Nach dem Krieg hatte Bartoszewski zunächst keine Chance auf eine politische Karriere. Denn er stellte sich gegen das kommunistische Regime, saß mehrmals im Gefängnis - insgesamt sechseinhalb Jahre. Er schlug sich vor allem als Journalist durch, unter anderem für katholische Zeitschriften - und zeitweise auch im Ausland, bei Radio Liberty in Wien. Bei dieser Gelegenheit, in den 1960er Jahren, bereiste er auch die Bundesrepublik Deutschland.
Seine damals erworbenen hervorragenden Deutschkenntnisse halfen ihm nach der demokratischen Wende. Bartoszewski war zunächst polnischer Botschafter in Wien, später zweimal Außenminister. Bis zuletzt beriet er als Staatssekretär die polnische Regierung in internationalen Angelegenheiten. Ihn beeindruckte die Entwicklung Deutschlands zu einer stabilen, fest im Westen verankerten Demokratie. Bei seine Rede im Bundestag 1995 sagte er:
"Das zutiefst demokratisierte Deutschland ist zu seiner konstruktiven Rolle in der europäischen Geschichte und Kultur zurückgekehrt und bildet heute einen tragenden Pfeiler im gegenwärtigen Europa. So sehen die Polen das heutige Deutschland. Meine persönliche Lebenserfahrung enthält schmerzliche Erlebnisse und reichhaltige Beobachtungen. Dazu gehören acht Jahre bitterer Praxis in Gefängnissen und Lagern der Nazis und Kommunisten.

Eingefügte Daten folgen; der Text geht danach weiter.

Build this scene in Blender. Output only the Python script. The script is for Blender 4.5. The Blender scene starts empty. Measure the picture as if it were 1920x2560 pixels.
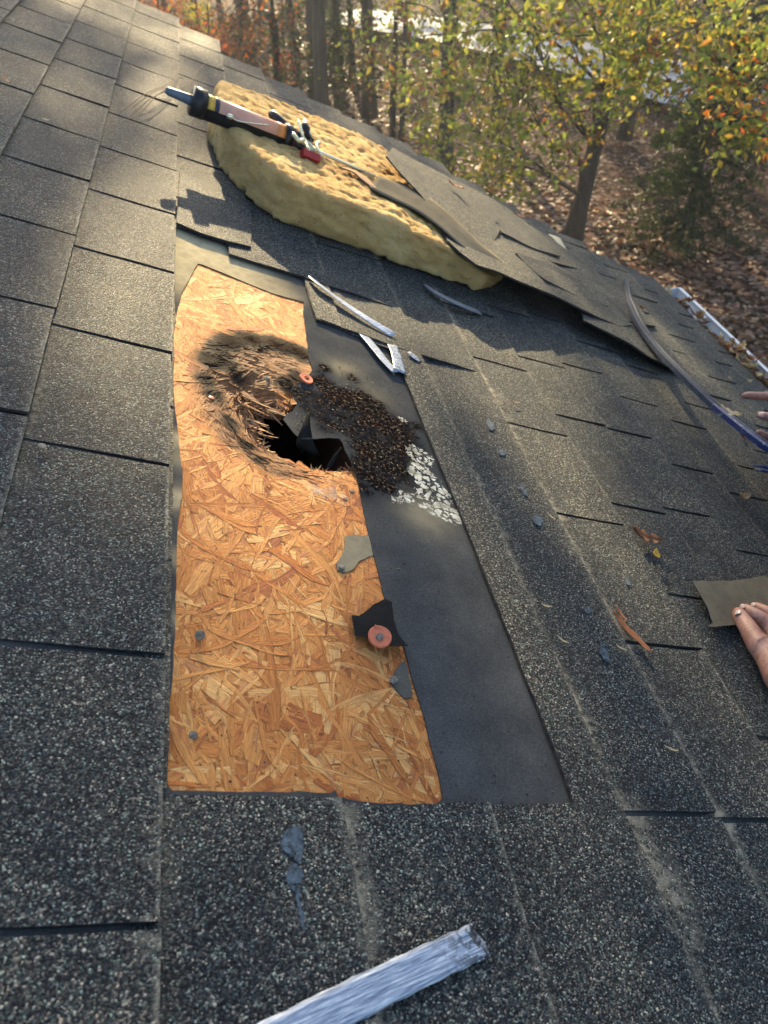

Bis heute sage ich manchmal selbstironisch, dass die Diktatoren mich schlichtweg nicht leiden konnten, was letztlich auf voller Gegenseitigkeit beruht."
In seiner Heimat auch umstritten
Trotz seiner Verdienste war Bartoszewski in seinem Heimatland nicht unumstritten. Nationalkatholische Polen warfen ihm vor, dass er auch an die Kollaboration einiger Polen im zweiten Weltkrieg mit den deutschen Besatzern erinnerte. In einem Interview sagte er: Als Angehöriger des Untergrunds hätte er sich damals mehr vor missliebigen Polen als vor Deutschen gefürchtet. Damit meinte er, dass Polen ihn leichter erkennen und an die deutschen Behörden verraten konnten. Aber auch in Deutschland eckte Bartoszewski an, als er Erika Steinbach, die damalige Präsidentin des Bundes der Vertriebenen, kritisierte. Doch auch diese streitbare, mitunter polemische Seite des Ex-Außenminister machte seinen unverwechselbaren Charakter aus.
Mit Bartoszewski verlor Polen einen Menschen, der aus allen schlimmen Erfahrungen etwas Wertvolles machte und dies seinem Land voll zugute kommen ließ. Er wolle in einem freien und stabilen Land sterben, so formulierte Bartoszewski einst sein Lebensziel. So ist es letztendlich gekommen - auch dank seines Lebenswerks.